▶ RECORDS TO PROCESS
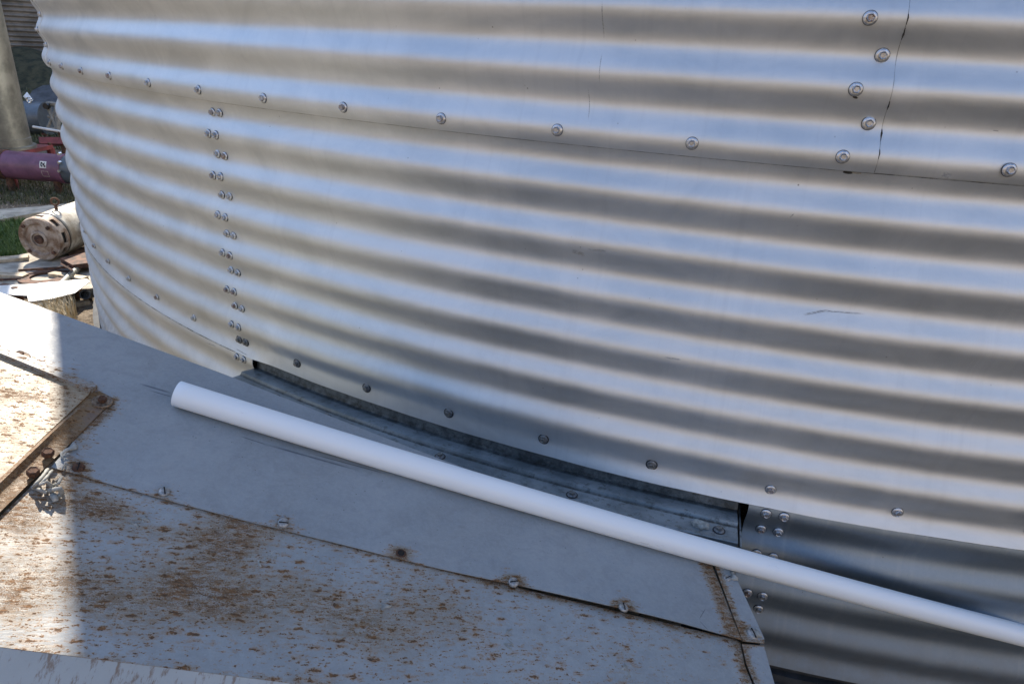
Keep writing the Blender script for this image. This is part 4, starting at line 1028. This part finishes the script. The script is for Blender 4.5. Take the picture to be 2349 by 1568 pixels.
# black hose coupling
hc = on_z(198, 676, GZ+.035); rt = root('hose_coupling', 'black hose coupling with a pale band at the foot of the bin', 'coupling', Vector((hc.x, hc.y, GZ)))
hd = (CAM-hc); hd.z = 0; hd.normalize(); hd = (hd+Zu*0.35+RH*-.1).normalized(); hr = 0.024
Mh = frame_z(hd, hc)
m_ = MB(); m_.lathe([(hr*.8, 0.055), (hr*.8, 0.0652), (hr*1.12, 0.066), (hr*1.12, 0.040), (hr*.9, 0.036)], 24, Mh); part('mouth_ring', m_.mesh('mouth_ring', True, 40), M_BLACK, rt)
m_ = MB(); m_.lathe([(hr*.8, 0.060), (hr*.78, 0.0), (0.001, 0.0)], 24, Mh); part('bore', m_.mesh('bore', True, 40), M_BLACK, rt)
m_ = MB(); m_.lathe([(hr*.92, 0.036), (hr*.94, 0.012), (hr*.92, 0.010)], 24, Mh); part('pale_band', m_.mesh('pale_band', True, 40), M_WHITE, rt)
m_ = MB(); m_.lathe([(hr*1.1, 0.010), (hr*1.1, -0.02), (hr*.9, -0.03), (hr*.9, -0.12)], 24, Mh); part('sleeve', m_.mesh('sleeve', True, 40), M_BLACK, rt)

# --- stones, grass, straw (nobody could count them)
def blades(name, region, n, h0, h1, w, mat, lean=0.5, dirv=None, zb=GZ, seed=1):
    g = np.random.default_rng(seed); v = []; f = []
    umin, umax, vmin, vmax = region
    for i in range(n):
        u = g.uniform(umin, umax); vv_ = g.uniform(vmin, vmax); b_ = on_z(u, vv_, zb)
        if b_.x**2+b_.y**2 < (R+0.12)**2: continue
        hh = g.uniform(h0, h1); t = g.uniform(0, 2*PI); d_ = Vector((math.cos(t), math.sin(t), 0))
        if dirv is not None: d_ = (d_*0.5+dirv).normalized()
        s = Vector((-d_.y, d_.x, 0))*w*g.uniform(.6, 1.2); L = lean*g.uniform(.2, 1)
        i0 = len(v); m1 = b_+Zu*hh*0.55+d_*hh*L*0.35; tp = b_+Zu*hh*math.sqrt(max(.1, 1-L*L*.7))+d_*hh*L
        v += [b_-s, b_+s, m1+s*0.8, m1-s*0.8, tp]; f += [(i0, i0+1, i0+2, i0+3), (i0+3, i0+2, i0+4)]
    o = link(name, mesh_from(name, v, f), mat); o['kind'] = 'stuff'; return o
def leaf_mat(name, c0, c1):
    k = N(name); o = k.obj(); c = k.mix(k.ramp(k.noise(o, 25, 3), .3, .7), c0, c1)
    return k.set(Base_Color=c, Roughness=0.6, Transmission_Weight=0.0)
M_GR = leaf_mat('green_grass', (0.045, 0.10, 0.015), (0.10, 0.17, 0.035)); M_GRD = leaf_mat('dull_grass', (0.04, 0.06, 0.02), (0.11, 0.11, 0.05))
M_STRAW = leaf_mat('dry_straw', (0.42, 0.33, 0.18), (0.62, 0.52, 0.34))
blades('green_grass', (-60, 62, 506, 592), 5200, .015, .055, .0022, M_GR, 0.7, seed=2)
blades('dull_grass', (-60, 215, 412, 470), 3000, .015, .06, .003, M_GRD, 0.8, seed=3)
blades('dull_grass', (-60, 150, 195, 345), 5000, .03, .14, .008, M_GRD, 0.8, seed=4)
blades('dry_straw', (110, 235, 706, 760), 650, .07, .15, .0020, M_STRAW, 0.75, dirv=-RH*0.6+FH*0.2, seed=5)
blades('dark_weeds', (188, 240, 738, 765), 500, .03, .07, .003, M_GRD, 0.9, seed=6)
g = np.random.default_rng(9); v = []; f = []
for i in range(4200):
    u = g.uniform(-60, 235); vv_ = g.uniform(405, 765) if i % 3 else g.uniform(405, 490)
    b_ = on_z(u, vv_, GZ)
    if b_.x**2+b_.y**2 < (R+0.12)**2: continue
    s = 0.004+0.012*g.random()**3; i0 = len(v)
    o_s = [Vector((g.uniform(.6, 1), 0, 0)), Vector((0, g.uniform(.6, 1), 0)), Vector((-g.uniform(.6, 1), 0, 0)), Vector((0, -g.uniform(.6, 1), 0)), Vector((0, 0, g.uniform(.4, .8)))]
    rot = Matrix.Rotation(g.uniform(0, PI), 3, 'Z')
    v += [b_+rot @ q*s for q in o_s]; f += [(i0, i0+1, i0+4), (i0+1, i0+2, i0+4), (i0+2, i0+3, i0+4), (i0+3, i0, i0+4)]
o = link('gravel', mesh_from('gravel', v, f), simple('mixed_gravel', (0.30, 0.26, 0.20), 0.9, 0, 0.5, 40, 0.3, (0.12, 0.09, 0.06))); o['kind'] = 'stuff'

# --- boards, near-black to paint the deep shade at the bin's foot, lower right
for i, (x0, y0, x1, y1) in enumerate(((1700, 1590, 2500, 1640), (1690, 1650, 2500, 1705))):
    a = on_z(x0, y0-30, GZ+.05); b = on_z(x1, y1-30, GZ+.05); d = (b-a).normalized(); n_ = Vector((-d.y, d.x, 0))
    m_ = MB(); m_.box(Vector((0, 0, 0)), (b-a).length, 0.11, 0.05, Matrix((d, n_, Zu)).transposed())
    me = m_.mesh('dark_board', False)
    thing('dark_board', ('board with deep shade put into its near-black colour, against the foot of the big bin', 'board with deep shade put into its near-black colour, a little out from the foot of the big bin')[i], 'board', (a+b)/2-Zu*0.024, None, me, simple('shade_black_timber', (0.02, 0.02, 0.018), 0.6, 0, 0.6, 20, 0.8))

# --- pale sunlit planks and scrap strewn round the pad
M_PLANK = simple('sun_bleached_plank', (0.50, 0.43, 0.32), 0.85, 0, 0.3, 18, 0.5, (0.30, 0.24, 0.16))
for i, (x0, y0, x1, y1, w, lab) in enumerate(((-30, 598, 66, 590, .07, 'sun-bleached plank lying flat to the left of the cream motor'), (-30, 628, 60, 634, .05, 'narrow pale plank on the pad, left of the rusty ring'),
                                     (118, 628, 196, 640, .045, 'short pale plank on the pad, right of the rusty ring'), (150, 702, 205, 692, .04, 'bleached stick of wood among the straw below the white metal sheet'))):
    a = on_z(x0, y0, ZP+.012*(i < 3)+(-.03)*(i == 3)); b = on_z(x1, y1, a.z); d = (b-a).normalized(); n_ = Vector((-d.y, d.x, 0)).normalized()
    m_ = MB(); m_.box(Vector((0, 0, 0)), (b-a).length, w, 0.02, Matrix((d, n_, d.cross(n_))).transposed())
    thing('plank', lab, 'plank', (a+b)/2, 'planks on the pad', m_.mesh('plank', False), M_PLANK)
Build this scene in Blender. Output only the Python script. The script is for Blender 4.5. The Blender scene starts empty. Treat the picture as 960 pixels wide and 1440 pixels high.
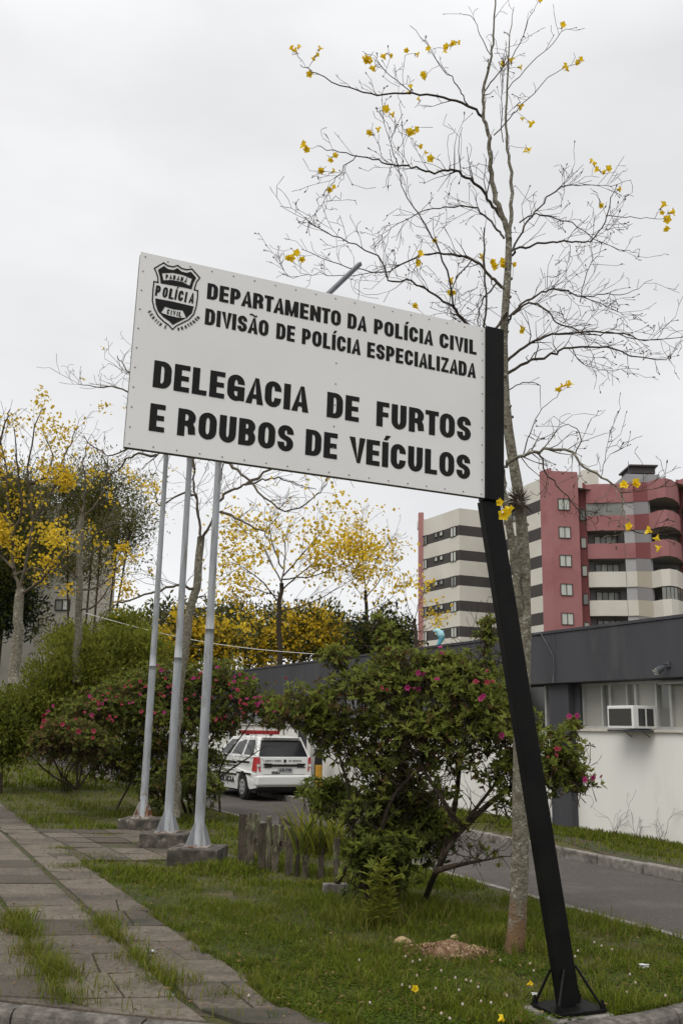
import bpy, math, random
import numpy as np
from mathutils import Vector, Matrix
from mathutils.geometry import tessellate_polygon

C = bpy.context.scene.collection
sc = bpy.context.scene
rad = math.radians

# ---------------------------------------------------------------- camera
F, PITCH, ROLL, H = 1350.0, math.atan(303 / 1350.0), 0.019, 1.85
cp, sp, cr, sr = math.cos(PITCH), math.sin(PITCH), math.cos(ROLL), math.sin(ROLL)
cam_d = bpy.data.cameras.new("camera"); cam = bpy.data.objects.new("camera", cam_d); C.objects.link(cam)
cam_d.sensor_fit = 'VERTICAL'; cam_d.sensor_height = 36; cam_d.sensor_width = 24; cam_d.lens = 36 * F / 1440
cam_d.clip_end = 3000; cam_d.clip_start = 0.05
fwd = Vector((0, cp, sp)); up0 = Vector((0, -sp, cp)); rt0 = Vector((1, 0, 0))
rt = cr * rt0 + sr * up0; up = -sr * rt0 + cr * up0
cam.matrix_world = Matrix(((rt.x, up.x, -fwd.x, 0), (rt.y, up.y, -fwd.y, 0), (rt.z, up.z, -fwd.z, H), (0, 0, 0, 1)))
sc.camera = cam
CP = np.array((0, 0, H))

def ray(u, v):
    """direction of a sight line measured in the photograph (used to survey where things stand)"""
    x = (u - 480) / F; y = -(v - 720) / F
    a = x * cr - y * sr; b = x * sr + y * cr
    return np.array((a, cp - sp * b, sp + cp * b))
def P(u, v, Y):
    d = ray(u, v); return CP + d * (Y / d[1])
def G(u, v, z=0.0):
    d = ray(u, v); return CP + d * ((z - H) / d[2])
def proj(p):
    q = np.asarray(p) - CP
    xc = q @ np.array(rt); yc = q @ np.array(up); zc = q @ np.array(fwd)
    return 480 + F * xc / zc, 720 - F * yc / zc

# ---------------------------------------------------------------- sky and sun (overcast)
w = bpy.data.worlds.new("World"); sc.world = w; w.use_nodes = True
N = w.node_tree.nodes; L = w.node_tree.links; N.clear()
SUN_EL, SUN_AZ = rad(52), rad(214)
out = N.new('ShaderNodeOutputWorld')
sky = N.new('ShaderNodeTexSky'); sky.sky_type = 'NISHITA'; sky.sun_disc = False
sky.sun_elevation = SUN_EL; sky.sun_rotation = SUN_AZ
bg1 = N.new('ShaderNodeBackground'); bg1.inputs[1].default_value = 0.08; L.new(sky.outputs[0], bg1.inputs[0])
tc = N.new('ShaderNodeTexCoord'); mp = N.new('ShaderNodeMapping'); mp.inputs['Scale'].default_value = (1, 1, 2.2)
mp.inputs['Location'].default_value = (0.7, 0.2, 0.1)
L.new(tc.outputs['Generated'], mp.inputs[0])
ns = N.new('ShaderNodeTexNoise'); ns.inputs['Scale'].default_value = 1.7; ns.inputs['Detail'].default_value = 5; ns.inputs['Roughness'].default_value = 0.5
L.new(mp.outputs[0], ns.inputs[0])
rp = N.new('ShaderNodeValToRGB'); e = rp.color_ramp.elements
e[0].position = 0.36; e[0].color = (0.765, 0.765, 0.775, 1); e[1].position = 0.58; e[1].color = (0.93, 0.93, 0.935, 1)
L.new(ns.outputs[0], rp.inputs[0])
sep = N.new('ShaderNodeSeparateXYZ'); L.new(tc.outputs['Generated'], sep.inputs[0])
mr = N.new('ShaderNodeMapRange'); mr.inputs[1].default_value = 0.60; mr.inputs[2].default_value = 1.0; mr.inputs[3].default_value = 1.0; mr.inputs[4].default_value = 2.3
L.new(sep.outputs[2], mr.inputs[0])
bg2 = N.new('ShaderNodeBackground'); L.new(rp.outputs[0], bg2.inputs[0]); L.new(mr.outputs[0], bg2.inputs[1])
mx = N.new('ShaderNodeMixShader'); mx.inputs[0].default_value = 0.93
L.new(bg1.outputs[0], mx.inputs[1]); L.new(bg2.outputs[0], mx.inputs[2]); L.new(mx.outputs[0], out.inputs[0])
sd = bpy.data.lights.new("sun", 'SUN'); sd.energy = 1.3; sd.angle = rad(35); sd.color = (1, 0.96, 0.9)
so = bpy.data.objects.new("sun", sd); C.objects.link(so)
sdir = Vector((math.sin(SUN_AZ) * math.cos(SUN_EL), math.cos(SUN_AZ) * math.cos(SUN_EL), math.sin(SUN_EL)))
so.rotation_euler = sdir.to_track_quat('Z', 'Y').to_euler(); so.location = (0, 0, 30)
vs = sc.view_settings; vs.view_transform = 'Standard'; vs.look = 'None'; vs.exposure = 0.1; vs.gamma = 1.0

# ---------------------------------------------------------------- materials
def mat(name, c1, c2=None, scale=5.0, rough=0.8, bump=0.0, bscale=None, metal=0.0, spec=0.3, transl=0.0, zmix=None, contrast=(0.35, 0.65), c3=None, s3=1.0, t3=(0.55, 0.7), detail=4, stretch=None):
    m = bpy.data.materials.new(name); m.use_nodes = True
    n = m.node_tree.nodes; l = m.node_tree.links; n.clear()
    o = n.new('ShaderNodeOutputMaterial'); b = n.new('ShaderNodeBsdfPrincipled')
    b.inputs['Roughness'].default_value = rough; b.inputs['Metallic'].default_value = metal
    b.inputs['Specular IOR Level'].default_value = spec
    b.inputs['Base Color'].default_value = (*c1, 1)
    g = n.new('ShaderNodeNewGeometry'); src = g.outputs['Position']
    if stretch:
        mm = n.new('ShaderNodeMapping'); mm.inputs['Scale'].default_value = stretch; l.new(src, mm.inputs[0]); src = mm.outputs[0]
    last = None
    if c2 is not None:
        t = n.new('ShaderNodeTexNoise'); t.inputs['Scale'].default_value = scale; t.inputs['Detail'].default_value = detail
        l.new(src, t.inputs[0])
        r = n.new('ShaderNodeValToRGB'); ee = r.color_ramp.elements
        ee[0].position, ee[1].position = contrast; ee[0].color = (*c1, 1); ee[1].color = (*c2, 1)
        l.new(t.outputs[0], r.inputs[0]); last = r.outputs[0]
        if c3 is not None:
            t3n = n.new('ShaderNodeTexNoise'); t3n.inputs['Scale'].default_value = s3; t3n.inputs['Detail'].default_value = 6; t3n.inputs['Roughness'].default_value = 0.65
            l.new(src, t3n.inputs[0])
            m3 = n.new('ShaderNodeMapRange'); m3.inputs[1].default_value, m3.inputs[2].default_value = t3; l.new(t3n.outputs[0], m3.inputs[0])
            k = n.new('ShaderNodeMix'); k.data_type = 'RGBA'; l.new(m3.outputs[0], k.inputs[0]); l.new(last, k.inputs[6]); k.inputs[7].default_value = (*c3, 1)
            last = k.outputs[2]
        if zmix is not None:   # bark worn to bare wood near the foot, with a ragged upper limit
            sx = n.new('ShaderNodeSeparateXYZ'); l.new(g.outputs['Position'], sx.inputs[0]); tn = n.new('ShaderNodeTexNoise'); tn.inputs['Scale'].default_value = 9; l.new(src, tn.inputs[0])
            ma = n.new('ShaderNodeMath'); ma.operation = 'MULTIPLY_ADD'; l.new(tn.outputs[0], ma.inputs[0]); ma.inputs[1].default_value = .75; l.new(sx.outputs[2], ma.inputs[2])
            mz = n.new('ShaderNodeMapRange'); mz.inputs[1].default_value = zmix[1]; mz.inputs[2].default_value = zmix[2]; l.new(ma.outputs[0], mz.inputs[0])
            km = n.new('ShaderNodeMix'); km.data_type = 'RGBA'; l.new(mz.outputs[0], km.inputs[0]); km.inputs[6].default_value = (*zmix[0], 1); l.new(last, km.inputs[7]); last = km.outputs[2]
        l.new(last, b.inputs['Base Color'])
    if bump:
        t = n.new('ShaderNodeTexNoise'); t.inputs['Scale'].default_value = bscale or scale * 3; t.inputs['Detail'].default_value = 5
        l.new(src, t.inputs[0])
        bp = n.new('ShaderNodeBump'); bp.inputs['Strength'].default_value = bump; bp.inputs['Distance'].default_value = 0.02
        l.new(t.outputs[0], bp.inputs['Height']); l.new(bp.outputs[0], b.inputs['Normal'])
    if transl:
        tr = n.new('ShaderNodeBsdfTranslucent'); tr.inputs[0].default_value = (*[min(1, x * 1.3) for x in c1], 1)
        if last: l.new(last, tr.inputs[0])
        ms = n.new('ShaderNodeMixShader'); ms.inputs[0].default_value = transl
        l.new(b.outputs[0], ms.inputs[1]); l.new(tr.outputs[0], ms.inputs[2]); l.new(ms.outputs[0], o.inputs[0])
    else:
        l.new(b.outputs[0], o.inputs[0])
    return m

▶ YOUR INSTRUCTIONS
Reproduce exactly the lines above starting at the line containing "Build this scene" and ending at the line containing "CP = np.array((0, 0, H))", including both, but not the pictures.

▶ SOLUTION TO THIS TASK
Build this scene in Blender. Output only the Python script. The script is for Blender 4.5. The Blender scene starts empty. Treat the picture as 960 pixels wide and 1440 pixels high.
import bpy, math, random
import numpy as np
from mathutils import Vector, Matrix
from mathutils.geometry import tessellate_polygon

C = bpy.context.scene.collection
sc = bpy.context.scene
rad = math.radians

# ---------------------------------------------------------------- camera
F, PITCH, ROLL, H = 1350.0, math.atan(303 / 1350.0), 0.019, 1.85
cp, sp, cr, sr = math.cos(PITCH), math.sin(PITCH), math.cos(ROLL), math.sin(ROLL)
cam_d = bpy.data.cameras.new("camera"); cam = bpy.data.objects.new("camera", cam_d); C.objects.link(cam)
cam_d.sensor_fit = 'VERTICAL'; cam_d.sensor_height = 36; cam_d.sensor_width = 24; cam_d.lens = 36 * F / 1440
cam_d.clip_end = 3000; cam_d.clip_start = 0.05
fwd = Vector((0, cp, sp)); up0 = Vector((0, -sp, cp)); rt0 = Vector((1, 0, 0))
rt = cr * rt0 + sr * up0; up = -sr * rt0 + cr * up0
cam.matrix_world = Matrix(((rt.x, up.x, -fwd.x, 0), (rt.y, up.y, -fwd.y, 0), (rt.z, up.z, -fwd.z, H), (0, 0, 0, 1)))
sc.camera = cam
CP = np.array((0, 0, H))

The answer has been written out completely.